AIFMD marketing proposals threaten reverse solicitation

Four years have passed since AIFMD was introduced, yet inconsistencies in its application still exist across EU member states. Marketing is one area where consensus has been elusive, with different regulators adopting their own separate approaches, thereby sowing confusion among fund managers.

Whereas the UK allows some ‘pre-marketing’ – including the sharing of draft fund documentation – to take place between managers and EU investors without triggering AIFMD compliance, other countries have been far less generous, insisting that the point of initial contact with prospective clients constitutes marketing, subjecting the manager to local registration, costs and occasionally reporting.

Defining marketing

The European Commission (EC) is seeking to iron out these contradictory interpretations of marketing as part of its CMU (Capital Markets Union) initiative, the overriding purpose of which is to bring about greater harmonisation and uniformity across member states in order to facilitate easier cross-border investment.

The EC’s proposals – announced in March 2018 – aim to coherently define ‘pre-marketing’ under AIFMD as “a direct or indirect provision of information on investment strategies or investment ideas by an alternative investment fund manager (AIFM) or on its behalf to professional investors domiciled or registered in the Union in order to test their interest in an alternative investment fund (AIF) which is not yet established.”

Under the proposals, pre-marketing will be unavailable to existing AIFs, nor can firms share with investors details about their prospectuses and constitutional documents of soon-to-be-established AIFs. Some industry bodies have come out against the provisions, warning the rules introduce added complexity and restrictions for asset managers looking to sell into the EU.

The Direction of travel

At present, the pre-marketing rules – according to some legal firm commentary – appear to apply to authorised EU AIFMs only, and not to non-EU AIFMs, unless local regulators choose otherwise. It is highly probable that non-EU firms will be impacted eventually, should these proposals be implemented. While the proposals are unlikely to become legislation any time soon, they will surely affect UK firms that market in Europe, and that will become non-EU AIFMs when Brexit arrives in 2019 or 2021.

Inside the EU, many managers of non-EU AIFs utilise National Private Placement Regimes (NPPR) to distribute their products, and will have appointed depositary providers pursuant to the rules. Based on INDOS’ experience, few UK firms rely entirely on reverse solicitation, a somewhat ambiguous term interpreted differently across EU national regulators, which excuses managers from certain areas of AIFMD compliance provided they can demonstrate that an EU investor initiated first contact and not the other way around.

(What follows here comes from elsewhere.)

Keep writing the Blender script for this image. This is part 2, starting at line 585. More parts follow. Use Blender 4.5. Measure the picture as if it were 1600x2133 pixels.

However, INDOS notes that reliance on reverse solicitation is more prevalent among US and other non-EU asset managers, a strategy some European lawyers believe exposes them to regulatory risk given the differences of opinion about what constitutes marketing across member states. Non-EU managers have been warned by lawyers, for example, that innocuous activities like distributing business cards to EU investors could fall foul of AIFMD’s marketing rules. While no penalties have, to our knowledge, been levied by regulators on managers to date for marketing violations, many believe it is only a matter of time. There is also the risk that investors can claim a right of rescission if a manager that had breached AIFMD’s marketing rules were to subsequently lose money.

The new prescriptive definition of pre-marketing, however, is likely to constrain non-EU managers’ from using reverse solicitation going forward. Some of the activities proscribed by the EC (i.e. sharing draft prospectuses) under its pre-marketing rules have reportedly been common practice at non-EU managers using reverse solicitation. The proposed changes may result in more managers transitioning towards NPPR registration and subjecting themselves and their funds to the relevant AIFMD rules.

The shift away from reverse solicitation would require non-EU managers to make some relatively modest changes to their operating models and procedures, including the appointment of depositaries (if marketing in certain EU countries, such as Germany and Denmark), provide additional investor disclosures, as well as file Annex IV regulatory reports in the EU jurisdictions where they are distributing products. AIFMD is bedded down, and most managers have found the costs and operational impact to be acceptable, mainly because the entire process is now tried and tested.

INDOS’ non-EU manager clients, which registered through NPPR and became subject to AIFMD, have since been rewarded with capital inflows from European allocators. With reverse solicitation likely to be trimmed, more firms targeting EU investors will transition towards AIFMD compliance, a policy which could reap benefits.